Selain membuat aturan adat untuk mengolah tanah, orang Dayak Selako juga menggelar ritual doa ngadati ai’ tanoh, paayo paansar, tumpuk tampat kediaman, yang berarti mengolah air dan tanah sebagai tempat kerja untuk mendapatkan rejeki dan tempat tinggal. Ritual ini merupakan upaya mereka untuk berkomunikasi dengan alam. Menurut mereka, alam itu hidup dan dapat diajak berkomunikasi - menggunakan simbol. Bencana alam adalah salah satu simbol alam mengajak bicara manusia. Hanya manusia yang sudah biasa bercengkarama dengan alam saja yang dapat memahaminya.
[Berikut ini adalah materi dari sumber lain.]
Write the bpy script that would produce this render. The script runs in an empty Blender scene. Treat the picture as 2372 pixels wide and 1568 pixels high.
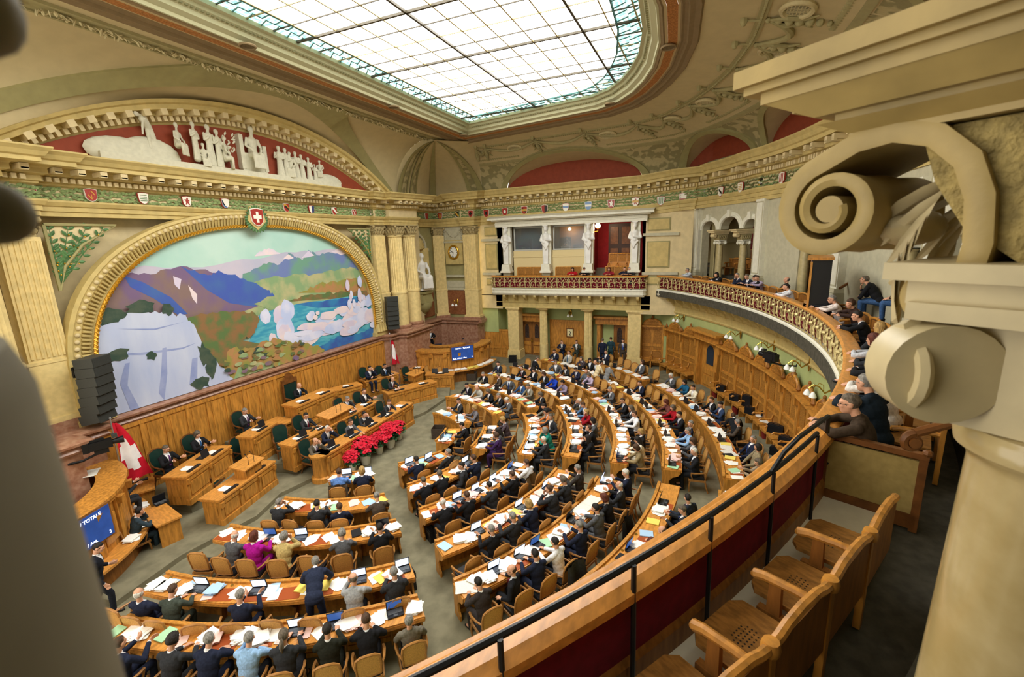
import bpy, bmesh, math, random
from mathutils import Vector, Matrix, noise as mnoise
from math import sin, cos, pi, radians as rad, atan2, hypot, sqrt, degrees
random.seed(7)
C = bpy.context.scene.collection
SC = bpy.context.scene
# ---------------------------------------------------------------- camera
FPX, PCX, PCY = 1054.0, 1186.0, 784.0          # focal length and centre in pixels of the 2372x1568 frame
RW = Matrix(((0.3910243611547004, -0.20598143728961688, 0.8970348914482993),
             (-0.9198051535101901, -0.05300541186295759, 0.3887787364161445),
             (-0.032533499037978, -0.9771192730702543, -0.2101891948578804)))   # camera (right, down, forward) to world
EYE = Vector((0, 0, 8.0))
cd = bpy.data.cameras.new('camera'); cam = bpy.data.objects.new('camera', cd); C.objects.link(cam)
cd.sensor_width = 36.0; cd.lens = FPX / 2372 * 36; cd.clip_start = 0.05; cd.clip_end = 200
cam.matrix_world = Matrix.Translation(EYE) @ (RW @ Matrix(((1, 0, 0), (0, -1, 0), (0, 0, -1)))).to_4x4()
cd.dof.use_dof = True; cd.dof.focus_distance = 14.0; cd.dof.aperture_fstop = 4.0
SC.camera = cam
# ---------------------------------------------------------------- light and exposure
SC.view_settings.view_transform = 'Standard'; SC.view_settings.look = 'None'
SC.view_settings.gamma = 1.0; SC.view_settings.use_curve_mapping = False
SC.view_settings.exposure = 1.0
SC.cycles.use_denoising = True
SC.cycles.max_bounces = 6; SC.cycles.diffuse_bounces = 4; SC.cycles.glossy_bounces = 2
SC.cycles.transmission_bounces = 4; SC.cycles.transparent_max_bounces = 6
SC.cycles.sample_clamp_indirect = 4.0
SC.cycles.caustics_reflective = False; SC.cycles.caustics_refractive = False
SKYLIGHT = 4.6                                   # what the glass ceiling gives off
w = bpy.data.worlds.new('world'); SC.world = w; w.use_nodes = True
w.node_tree.nodes['Background'].inputs[0].default_value = (1.0, 0.93, 0.80, 1)
w.node_tree.nodes['Background'].inputs[1].default_value = 1.5
# ---------------------------------------------------------------- measuring helpers: a pixel's ray met with a real plane
def ray(x, y): return RW @ Vector((x - PCX, y - PCY, FPX))
def onz(x, y, z): d = ray(x, y); return EYE + d * ((z - EYE.z) / d.z)
def ony(x, y, Y): d = ray(x, y); return EYE + d * ((Y - EYE.y) / d.y)
def onx(x, y, X): d = ray(x, y); return EYE + d * ((X - EYE.x) / d.x)
def onr(x, y, cx, cy, r):
    d = ray(x, y); a = d.x**2 + d.y**2; b = 2 * ((EYE.x - cx) * d.x + (EYE.y - cy) * d.y)
    c = (EYE.x - cx)**2 + (EYE.y - cy)**2 - r * r
    return EYE + d * ((-b + sqrt(max(0, b * b - 4 * a * c))) / (2 * a))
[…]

Dalam upacara ritual tersebut, ladang dan sawah, semua jenis tumbuh-tumbuhan seperti rumput, pohon besar dan kecil, serta rotan dan tumbuhan merambat lainnya ditebas dan ditebang kemudian dibakar. Dengan diringi doa dan mantra, ritual ini bertujuan menyapa dan mengajak alam bicara agar jangan marah berkepanjangan apalagi dendam, sehingga menyiksa dan menyengsarakan manusia yang hidup berladang dan bercocok tanam.

Kosmologi orang Dayak Selako ini tampak sangat sederhana, akan tetapi ketika dibenturkan dengan birahi kekuasaan, maka konsep, aturan, sistem, atau agama tak lebih dari prasasti. Kiranya penting untuk dipahami bahwa hutan dan alam tidak hanya ada di pedalaman. Kota adalah juga hutan dan alam. 
 
Manusia kota dan hasil kreasinya, seperti gedung-gedung bertingkat, pertokoan, perumahan, pasar, dan pabrik, justru lebih pemarah dan pendendam daripada pepohonan, sungai, kali, dan batu. Dengan demikian, hutan dan alam dimanapun tempatnya, harus disayangi dan diperlakukan semuanya seperti layaknya memperlakukan diri sendiri.